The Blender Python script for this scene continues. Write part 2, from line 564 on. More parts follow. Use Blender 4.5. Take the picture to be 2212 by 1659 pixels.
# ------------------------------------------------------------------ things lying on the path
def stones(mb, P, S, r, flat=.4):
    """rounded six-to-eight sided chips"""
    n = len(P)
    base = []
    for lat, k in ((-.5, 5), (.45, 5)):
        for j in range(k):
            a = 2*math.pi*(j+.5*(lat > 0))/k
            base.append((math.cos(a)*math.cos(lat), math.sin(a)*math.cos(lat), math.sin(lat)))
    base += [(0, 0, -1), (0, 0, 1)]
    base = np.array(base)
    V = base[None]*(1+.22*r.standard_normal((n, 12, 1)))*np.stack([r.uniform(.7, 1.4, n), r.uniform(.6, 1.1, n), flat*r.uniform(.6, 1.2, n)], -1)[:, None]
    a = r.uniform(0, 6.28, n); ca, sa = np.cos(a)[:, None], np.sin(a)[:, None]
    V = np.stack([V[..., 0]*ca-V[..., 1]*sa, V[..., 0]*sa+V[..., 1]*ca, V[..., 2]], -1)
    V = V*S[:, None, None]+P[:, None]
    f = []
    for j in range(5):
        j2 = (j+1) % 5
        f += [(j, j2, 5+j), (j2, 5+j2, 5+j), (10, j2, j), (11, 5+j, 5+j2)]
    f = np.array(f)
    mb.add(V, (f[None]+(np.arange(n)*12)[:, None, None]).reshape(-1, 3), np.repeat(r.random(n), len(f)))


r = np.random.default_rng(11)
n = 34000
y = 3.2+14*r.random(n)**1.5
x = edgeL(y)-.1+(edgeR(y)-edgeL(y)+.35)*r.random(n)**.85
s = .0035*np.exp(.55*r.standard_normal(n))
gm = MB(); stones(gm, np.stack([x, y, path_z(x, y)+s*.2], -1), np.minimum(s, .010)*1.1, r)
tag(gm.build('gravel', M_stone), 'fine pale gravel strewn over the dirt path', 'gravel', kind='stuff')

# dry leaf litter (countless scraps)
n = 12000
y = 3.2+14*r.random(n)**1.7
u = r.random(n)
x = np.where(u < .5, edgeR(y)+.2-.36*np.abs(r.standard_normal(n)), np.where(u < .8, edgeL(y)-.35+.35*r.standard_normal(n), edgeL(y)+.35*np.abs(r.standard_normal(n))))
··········
What this task involves -> From the preceding material, extract every line exactly.

Finished task ->
The Blender Python script for this scene continues. Write part 2, from line 564 on. More parts follow. Use Blender 4.5. Take the picture to be 2212 by 1659 pixels.
# ------------------------------------------------------------------ things lying on the path
def stones(mb, P, S, r, flat=.4):
    """rounded six-to-eight sided chips"""
    n = len(P)
    base = []
    for lat, k in ((-.5, 5), (.45, 5)):
        for j in range(k):
            a = 2*math.pi*(j+.5*(lat > 0))/k
            base.append((math.cos(a)*math.cos(lat), math.sin(a)*math.cos(lat), math.sin(lat)))
    base += [(0, 0, -1), (0, 0, 1)]
    base = np.array(base)
    V = base[None]*(1+.22*r.standard_normal((n, 12, 1)))*np.stack([r.uniform(.7, 1.4, n), r.uniform(.6, 1.1, n), flat*r.uniform(.6, 1.2, n)], -1)[:, None]
    a = r.uniform(0, 6.28, n); ca, sa = np.cos(a)[:, None], np.sin(a)[:, None]
    V = np.stack([V[..., 0]*ca-V[..., 1]*sa, V[..., 0]*sa+V[..., 1]*ca, V[..., 2]], -1)
    V = V*S[:, None, None]+P[:, None]
    f = []
    for j in range(5):
        j2 = (j+1) % 5
        f += [(j, j2, 5+j), (j2, 5+j2, 5+j), (10, j2, j), (11, 5+j, 5+j2)]
    f = np.array(f)
    mb.add(V, (f[None]+(np.arange(n)*12)[:, None, None]).reshape(-1, 3), np.repeat(r.random(n), len(f)))


r = np.random.default_rng(11)
n = 34000
y = 3.2+14*r.random(n)**1.5
x = edgeL(y)-.1+(edgeR(y)-edgeL(y)+.35)*r.random(n)**.85
s = .0035*np.exp(.55*r.standard_normal(n))
gm = MB(); stones(gm, np.stack([x, y, path_z(x, y)+s*.2], -1), np.minimum(s, .010)*1.1, r)
tag(gm.build('gravel', M_stone), 'fine pale gravel strewn over the dirt path', 'gravel', kind='stuff')

# dry leaf litter (countless scraps)
n = 12000
y = 3.2+14*r.random(n)**1.7
u = r.random(n)
x = np.where(u < .5, edgeR(y)+.2-.36*np.abs(r.standard_normal(n)), np.where(u < .8, edgeL(y)-.35+.35*r.standard_normal(n), edgeL(y)+.35*np.abs(r.standard_normal(n))))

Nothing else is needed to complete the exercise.